When two positively charged chemical species are brought together they experience counteracting forces. One is Coulombic repulsion, and the other is attraction due to the bonding interactions between the nuclei of one cation and the electrons of the other. Thermodynamically unstable bonds ensue from the interplay of these opposing interactions.
Rather than being thermodynamically stable, the transition metal complexes made by Mark Gandelman from the Israel Institute of Technology in Haifa and colleagues manage to be kinetically stable. Pincer-type ligands with nitrenium moieties at their centre, that are essentially the nitrogen analogues of N-heterocyclic carbenes, are central to the complexes' creation. Computational investigations reveal that the coordination geometry of the pincer ligand provides the kinetic barrier to dissociation of the nitrogen–metal bond; the two phosphine arms aid coordination by bringing the metal within close proximity of the central nitrogen.

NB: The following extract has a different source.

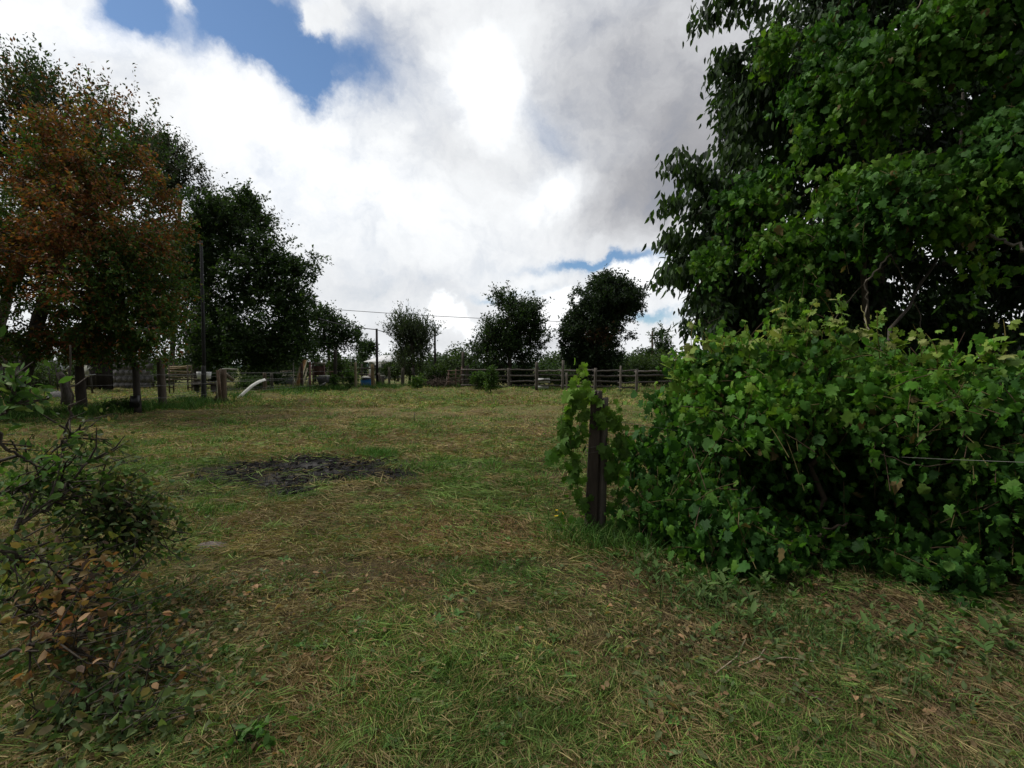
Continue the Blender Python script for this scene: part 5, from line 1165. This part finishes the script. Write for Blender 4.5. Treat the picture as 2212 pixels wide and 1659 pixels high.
BR = [(
    'bright green leafy branch high at the left edge', [(-60, 960, 2.5), (-10, 910, 2.55), (30, 870, 2.6), (20, 830, 2.6)], .010, 90, .085, GR, GW, .12, 14), (
    'upright bare-topped sapling rising over the branch heap', [(115, 1010, 3.3), (150, 960, 3.3), (160, 880, 3.3), (157, 745, 3.3)], .012, 0, .05, GR, GW, .1, 3), (
    'dark forked twig with small leaves left of the upright sapling', [(-20, 1000, 2.9), (40, 985, 2.95), (95, 1005, 3.0), (130, 950, 3.1), (180, 930, 3.1)], .011, 110, .055, OL, OW, .14, 14), (
    'arching dark twig at the left edge above the heap', [(-40, 900, 2.7), (10, 960, 2.75), (60, 1000, 2.8), (110, 1015, 2.9)], .010, 20, .06, OL, OW, .08, 5), (
    'leafy green branch on the left top of the heap', [(-60, 1090, 2.8), (20, 1060, 2.85), (80, 1050, 2.9), (140, 1040, 2.95)], .012, 300, .08, GR, GW, .22, 26), (
    'thick grey branch slanting up from the left edge', [(-80, 1230, 2.5), (0, 1170, 2.55), (110, 1090, 2.75), (200, 1000, 2.95)], .014, 90, .06, OL, OW, .14, 12), (
    'dark upright stick with freshly cut pale tip', [(205, 1200, 3.0), (215, 1120, 3.0), (219, 1030, 3.0)], .010, 70, .065, OL, OW, .16, 10), (
    'olive leafy branch forming the right side of the heap', [(170, 1120, 3.1), (240, 1060, 3.1), (300, 1090, 3.1), (330, 1140, 3.1)], .009, 460, .062, OL, OW, .2, 34), (
    'green leafy branch in the middle of the heap', [(120, 1150, 3.0), (190, 1100, 3.05), (270, 1110, 3.1), (310, 1170, 3.1)], .009, 420, .062, [(.04, .09, .02), (.06, .11, .025), (.09, .09, .04)], [3, 2, 1], .2, 30), (
    'thick bare branch lying across in front of the heap', [(110, 1200, 2.75), (180, 1215, 2.9), (260, 1190, 3.05), (318, 1165, 3.15)], .017, 20, .06, OR, RW, .1, 5), (
    'dark stick sloping down to the right out of the heap', [(160, 1130, 3.0), (200, 1180, 2.95), (250, 1235, 2.85)], .013, 20, .06, OL, OW, .1, 4), (
    'shaded branch with yellowing leaves at the left edge', [(-80, 1200, 2.4), (0, 1190, 2.45), (80, 1220, 2.5), (140, 1230, 2.6)], .011, 260, .07, [(.05, .08, .025), (.14, .15, .04), (.10, .09, .04)], [2, 2, 1], .2, 24), (
    'branch of curled pale orange dry leaves on the front of the heap', [(-20, 1350, 2.2), (50, 1330, 2.25), (110, 1300, 2.3), (140, 1260, 2.35)], .009, 230, .07, OR, RW, .17, 22), (
    'branch of rusty and yellow leaves lower on the heap', [(0, 1420, 2.0), (80, 1390, 2.05), (150, 1370, 2.1), (180, 1420, 2.1)], .008, 260, .062, OR, RW, .17, 24), (
    'green branch behind the rusty leaves at the left', [(-60, 1290, 2.4), (30, 1290, 2.45), (120, 1350, 2.4), (200, 1320, 2.5), (280, 1330, 2.55)], .009, 380, .06, [(.05, .10, .03), (.04, .08, .02), (.12, .12, .04)], [3, 2, 1], .2, 30), (
    'dark green branch spread over the bottom left corner', [(-40, 1620, 1.85), (60, 1580, 1.9), (180, 1560, 1.95), (260, 1520, 2.0)], .009, 330, .065, [(.05, .09, .03), (.09, .12, .05), (.14, .12, .06)], [3, 2, 1], .17, 30), (
    'low leafy branch along the bottom edge at the left', [(20, 1700, 1.75), (140, 1640, 1.8), (260, 1620, 1.85), (340, 1580, 1.9)], .008, 330, .07, [(.06, .10, .035), (.10, .14, .05), (.16, .13, .07)], [3, 2, 1], .15, 26), (
    'small bright green sprig near the bottom edge', [(470, 1640, 1.82), (510, 1600, 1.85), (545, 1590, 1.88)], .004, 46, .06, [(.06, .14, .03), (.09, .18, .04)], [1, 1], .07, 10), (
    'long thin bare stick lying in the grass at lower left', [(190, 1520, 2.05), (300, 1490, 2.15), (370, 1505, 2.15), (440, 1480, 2.2)], .006, 12, .06, OR, RW, .08, 4), (
    'short curved twig lying above the long thin stick', [(250, 1430, 2.35), (310, 1395, 2.4), (350, 1370, 2.5), (350, 1320, 2.6)], .005, 26, .055, OL, OW, .08, 6), (
    'leafy scrap branch lying right of the rusty leaves', [(180, 1500, 2.1), (250, 1470, 2.15), (330, 1440, 2.2), (400, 1440, 2.25)], .006, 150, .058, [(.05, .10, .03), (.12, .12, .05), (.22, .13, .06)], [3, 2, 1], .16, 18)]
for k, a in enumerate(BR):
    nar = [(x - max(0, x - 120) * .14 if a[8] != 10 else x, y, z) for x, y, z in a[1]]
    cut_branch(a[0], nar, a[2], int(a[3] * (1.0 if a[5] is OR else 1.5)), a[4] * .78, a[5], a[6], 500 + k, spread=a[7] * .92, side=int(a[8] * 1.4), cut=(k in (5, 6, 9)))
# fallen leaves scattered through the sward near the heap
rng = np.random.default_rng(71); n = 4200
x = np.concatenate([rng.normal(-1.95, .45, 1500), rng.uniform(-2, 2.5, 700), rng.uniform(.6, 4, 2000)]); y = np.concatenate([rng.uniform(1.6, 3.4, 1500), rng.uniform(1.7, 4.5, 700), np.clip(rng.normal(2.5, .45, 2000), 1.6, 4)])
V, Fs, k = leaves(np.c_[x, y, hgt(x, y) + .03 + .03 * rng.random(n)], rdir(n) * np.array((1, 1, .3)), rdir(n) * .6 + np.array((0, 0, 1)), rng.uniform(.02, .055, n), T_OVAL, rng.uniform(-1, 3, n))
mb = MB(); mb.add(V, Fs, np.repeat(palette(n, [(.10, .12, .05), (.2, .14, .07), (.06, .09, .03), (.28, .17, .09)], [3, 2, 3, 1], rng, .3), k, 0))
tag(link('leaf_litter', mb.me('leaf_litter'), M_VLEAF), 'fallen green and brown leaves scattered in the near grass', 'leaf litter', kind='stuff')
# dry twigs lying on the near right
rng = np.random.default_rng(72); 
for k, (poly, lab) in enumerate((([(1610, 1400), (1590, 1440), (1545, 1475)], 'pale twig lying left of the others near the vine bush'), ([(1655, 1415), (1640, 1440), (1595, 1460)], 'curved pale twig lying in the grass near the vine bush'), ([(1640, 1445), (1700, 1440), (1760, 1450)], 'straight pale twig lying below the vine bush'), ([(1700, 1490), (1780, 1540), (1850, 1600)], 'long dark twig lying at the lower right'))):
    q = [G(a, b) + np.array((0, 0, .05)) for a, b in poly]; mb = MB(); mb.tube(q, .004, 5, (.25, .20, .14) if k < 3 else (.1, .08, .06), .1); solo('twig', mb, M_BARK, lab, 'twig', group='twigs in the grass below the vine')

# charred sticks and ash lumps on the burnt patch
rng = np.random.default_rng(81); mb = MB()
for k in range(420):
    a = rng.uniform(0, 6.28); q = math.sqrt(rng.random()) * 1.05; x, y = BURN[0] + BA * q * math.cos(a), BURN[1] + BB * q * math.sin(a); z = h1(x, y)
    if rng.random() < .7:
        t = rng.uniform(0, 6.28); L = rng.uniform(.06, .35); p0 = np.array([x, y, z + rng.uniform(0, .03)]); p2 = p0 + np.array([math.cos(t) * L, math.sin(t) * L, rng.uniform(0, .05)])
        mb.tube([p0, (p0 + p2) / 2 + rng.normal(size=3) * .012, p2], rng.uniform(.003, .009), 5, np.array((.014, .013, .013)) * rng.uniform(.6, 2.5), .1, False)
    else: mb.box((x, y, z + .01), rng.uniform(.02, .07, 3), rz=rng.uniform(0, 3), col=(.012, .012, .012) if rng.random() < .9 else (.06, .06, .06), jit=.008)
tag(link('charred_debris', mb.me('charred_debris'), M_SOIL), 'charred sticks and ash on the burnt patch', 'charred debris', kind='stuff')

rng = np.random.default_rng(83); mb = MB()
for k in range(7):
    b = on(1205 + rng.uniform(-14, 20), 1130 + rng.uniform(-10, 14)); h = rng.uniform(.06, .14)
    mb.tube([b, b + np.array((rng.normal() * .01, 0, h))], .0015, 4, (.06, .12, .03), 0, False)
    th = np.arange(9) * .7; n = 9; V, Fs, kk = leaves(np.tile(b + np.array((0, 0, h)), (n, 1)), np.c_[np.cos(th), np.sin(th), np.full(n, .3)], np.tile(np.array((0, -.3, 1.)), (n, 1)), np.full(n, .016), T_OVAL)
    mb.add(V, Fs, (.62, .42, .02))
tag(link('yellow_flowers', mb.me('yellow_flowers'), M_GRASS), 'tiny yellow flowers in the grass left of the rough post', 'flowers', kind='stuff')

For Gandelman, these compounds aren’t just incredibly rare, they have great potential for catalytic transformations requiring electrophilic species. ‘Cationic metals are good for electrophilic catalysis; cationic ligands also proved good for such catalysis, so we have a situation that can benefit from both – cationic ligand bound to cationic metal.'
Organic chemist Gerard van Koten, of Utrecht University in the Netherlands, agrees that this clever chemistry has much scope for application. ‘The novel nitrenium metal–d8 complexes, containing an extremely rare L+–M+ interaction, are a spectacular demonstration of the power of the tridentate pincer ligand platform; the small kinetic stability of the central nitrenium cation–metal cation interaction is greatly enhanced by the flanking interactions of two ligand-to-metal bonds. These complexes provide a model for novel types of highly electrophilic, cationic metal catalysts.’